Other school divisions in the province aren't expected to fair much better.

"Boards have been calling for investment in education for a very long time. We're looking forward to the kind of budget that provides sustainable, predictable and sufficient funding for education in this province," Saskatchewan School Boards Association president Jaimie Smith-Windsor said at the legislature Wednesday.

"This budget contributes to the erosion of the publicly funded system that we have."

On Wednesday, the education minister said the budget for the 2023-2024 school year largely addresses inflationary pressures and the enrollment increase seen over the last year, however more money can be allocated depending on a school board's needs.
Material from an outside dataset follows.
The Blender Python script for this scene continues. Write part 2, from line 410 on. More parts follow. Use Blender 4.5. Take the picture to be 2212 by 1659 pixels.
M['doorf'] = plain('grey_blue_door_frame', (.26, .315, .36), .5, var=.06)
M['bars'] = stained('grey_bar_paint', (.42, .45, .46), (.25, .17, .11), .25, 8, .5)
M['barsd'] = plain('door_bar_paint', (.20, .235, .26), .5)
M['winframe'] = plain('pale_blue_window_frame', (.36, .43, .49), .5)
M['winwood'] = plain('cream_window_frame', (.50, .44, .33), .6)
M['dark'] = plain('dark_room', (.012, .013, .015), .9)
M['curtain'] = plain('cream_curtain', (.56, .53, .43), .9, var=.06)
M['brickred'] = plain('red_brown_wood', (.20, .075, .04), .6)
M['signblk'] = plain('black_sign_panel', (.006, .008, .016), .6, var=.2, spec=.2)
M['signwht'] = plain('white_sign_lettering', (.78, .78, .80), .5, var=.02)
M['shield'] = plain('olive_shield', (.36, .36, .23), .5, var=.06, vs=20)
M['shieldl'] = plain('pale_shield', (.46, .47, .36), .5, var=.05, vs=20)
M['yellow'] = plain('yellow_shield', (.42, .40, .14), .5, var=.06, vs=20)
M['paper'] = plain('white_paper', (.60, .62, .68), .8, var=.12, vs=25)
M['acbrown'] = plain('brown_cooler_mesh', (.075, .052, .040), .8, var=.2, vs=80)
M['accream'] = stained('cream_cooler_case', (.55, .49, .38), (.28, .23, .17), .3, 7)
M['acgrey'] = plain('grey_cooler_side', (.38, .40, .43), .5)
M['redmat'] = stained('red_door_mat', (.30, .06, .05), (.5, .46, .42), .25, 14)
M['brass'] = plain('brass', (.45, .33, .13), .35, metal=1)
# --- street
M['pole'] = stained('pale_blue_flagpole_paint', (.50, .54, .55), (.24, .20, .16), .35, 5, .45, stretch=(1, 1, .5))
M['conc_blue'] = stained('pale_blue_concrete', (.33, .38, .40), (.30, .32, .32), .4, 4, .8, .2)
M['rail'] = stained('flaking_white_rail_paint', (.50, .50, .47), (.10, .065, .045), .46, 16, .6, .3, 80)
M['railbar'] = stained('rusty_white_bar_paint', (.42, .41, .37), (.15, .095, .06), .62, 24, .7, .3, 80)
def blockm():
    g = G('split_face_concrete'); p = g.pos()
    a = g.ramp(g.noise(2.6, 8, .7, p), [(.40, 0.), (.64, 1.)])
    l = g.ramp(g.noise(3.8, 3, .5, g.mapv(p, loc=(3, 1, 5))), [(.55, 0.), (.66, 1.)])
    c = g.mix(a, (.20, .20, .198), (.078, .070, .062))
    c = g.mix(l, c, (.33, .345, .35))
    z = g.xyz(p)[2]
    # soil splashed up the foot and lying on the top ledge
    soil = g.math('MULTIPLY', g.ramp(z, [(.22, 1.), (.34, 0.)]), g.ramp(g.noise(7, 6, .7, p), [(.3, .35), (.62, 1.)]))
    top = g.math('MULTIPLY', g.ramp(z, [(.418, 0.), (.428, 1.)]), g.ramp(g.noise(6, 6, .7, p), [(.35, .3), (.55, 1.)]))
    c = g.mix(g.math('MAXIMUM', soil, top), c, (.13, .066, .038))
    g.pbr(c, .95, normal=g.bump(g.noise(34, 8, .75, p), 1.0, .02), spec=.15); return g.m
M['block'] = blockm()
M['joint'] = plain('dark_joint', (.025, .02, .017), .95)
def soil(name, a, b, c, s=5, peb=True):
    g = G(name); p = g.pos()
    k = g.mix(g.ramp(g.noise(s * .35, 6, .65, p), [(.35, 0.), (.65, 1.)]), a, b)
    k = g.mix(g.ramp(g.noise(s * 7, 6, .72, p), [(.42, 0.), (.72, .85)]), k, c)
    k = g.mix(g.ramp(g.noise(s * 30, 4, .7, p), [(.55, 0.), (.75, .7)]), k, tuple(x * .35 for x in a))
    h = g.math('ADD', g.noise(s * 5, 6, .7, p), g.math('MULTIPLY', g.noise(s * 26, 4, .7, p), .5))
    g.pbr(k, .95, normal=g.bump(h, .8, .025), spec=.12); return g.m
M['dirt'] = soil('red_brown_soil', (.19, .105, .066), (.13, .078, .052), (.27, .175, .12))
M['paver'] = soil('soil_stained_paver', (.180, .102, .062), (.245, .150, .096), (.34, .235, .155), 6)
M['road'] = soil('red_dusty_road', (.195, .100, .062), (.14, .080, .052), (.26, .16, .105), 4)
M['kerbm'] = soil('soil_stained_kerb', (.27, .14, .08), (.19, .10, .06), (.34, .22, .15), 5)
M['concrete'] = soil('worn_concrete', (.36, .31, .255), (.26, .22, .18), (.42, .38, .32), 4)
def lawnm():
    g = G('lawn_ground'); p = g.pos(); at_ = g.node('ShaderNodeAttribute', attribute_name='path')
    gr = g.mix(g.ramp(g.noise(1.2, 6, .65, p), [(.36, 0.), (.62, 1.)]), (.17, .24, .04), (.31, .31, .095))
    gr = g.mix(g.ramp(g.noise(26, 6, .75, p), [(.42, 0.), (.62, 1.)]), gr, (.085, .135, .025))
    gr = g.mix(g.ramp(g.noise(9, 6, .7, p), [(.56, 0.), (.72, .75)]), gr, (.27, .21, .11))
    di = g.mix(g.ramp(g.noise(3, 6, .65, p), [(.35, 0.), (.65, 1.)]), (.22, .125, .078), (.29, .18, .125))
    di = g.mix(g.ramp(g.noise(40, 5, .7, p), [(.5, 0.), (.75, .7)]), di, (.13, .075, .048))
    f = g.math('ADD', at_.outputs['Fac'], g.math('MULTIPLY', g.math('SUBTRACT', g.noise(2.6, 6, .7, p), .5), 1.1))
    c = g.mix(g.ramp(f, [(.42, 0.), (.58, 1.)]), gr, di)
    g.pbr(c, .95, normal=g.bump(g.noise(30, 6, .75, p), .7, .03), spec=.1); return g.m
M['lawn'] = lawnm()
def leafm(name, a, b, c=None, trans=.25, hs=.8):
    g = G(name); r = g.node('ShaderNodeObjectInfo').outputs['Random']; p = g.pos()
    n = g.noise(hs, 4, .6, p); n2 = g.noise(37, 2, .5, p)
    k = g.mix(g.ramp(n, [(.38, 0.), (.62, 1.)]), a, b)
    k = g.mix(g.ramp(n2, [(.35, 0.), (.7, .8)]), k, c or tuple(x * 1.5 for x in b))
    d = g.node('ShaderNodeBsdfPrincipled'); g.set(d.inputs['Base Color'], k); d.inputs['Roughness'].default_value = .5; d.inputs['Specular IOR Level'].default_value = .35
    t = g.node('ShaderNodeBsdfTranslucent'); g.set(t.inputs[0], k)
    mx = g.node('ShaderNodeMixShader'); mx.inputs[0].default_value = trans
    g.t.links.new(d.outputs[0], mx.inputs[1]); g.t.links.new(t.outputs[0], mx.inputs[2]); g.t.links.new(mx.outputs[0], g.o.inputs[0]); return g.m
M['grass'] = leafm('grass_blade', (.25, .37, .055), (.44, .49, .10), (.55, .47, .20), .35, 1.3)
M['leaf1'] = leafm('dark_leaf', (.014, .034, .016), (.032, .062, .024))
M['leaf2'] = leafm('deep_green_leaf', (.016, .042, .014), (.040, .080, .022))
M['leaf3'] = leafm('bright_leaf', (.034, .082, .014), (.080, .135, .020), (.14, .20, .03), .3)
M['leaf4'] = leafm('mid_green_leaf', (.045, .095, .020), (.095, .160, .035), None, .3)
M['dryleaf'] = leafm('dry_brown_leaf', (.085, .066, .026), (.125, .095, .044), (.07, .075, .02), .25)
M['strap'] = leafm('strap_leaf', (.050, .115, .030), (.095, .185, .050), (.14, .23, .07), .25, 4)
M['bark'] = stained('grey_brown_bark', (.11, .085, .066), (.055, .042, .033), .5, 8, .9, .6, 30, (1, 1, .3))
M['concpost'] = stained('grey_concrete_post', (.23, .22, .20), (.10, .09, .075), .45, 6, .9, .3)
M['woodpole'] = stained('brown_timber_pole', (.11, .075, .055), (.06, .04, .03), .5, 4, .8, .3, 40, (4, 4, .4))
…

According to the province, there are over 189,000 registered students in Saskatchewan’s K-12 school system.

"School divisions now have over $2 billion in operating for the first time ever," he said. "We're looking forward to seeing what they do with their budgets now."

Boyko and Lloyd say not much will be done with the money they're receiving. Lloyd said the money the division will receive is projected to be $3.9 million more than last year, and most of that money will go towards hiring new teachers.

"We're welcoming 1,600 more students than we had last school year and the majority of those students are new to Canada," Lloyd said.

Boyko said 1,600 students would normally fill five to six new schools that aren't being built this year.

"We're probably going to be close to that $1.4 to $1.5 million shortfall, and so that is a huge concern for us," she said.

"You're trying to offer the same kind of programs that you have [in the past] -- it's an impossible task almost."

In an ideal scenario, Boyko and Lloyd would have preferred twice the amount of money presented in Wednesday's budget. Boyko wouldn't say if any additional fees will be passed on to parents, but the board will have plenty to think about when it begins finalizing its budget later this year.

"Everything is going to be on the table at this point," Boyko said.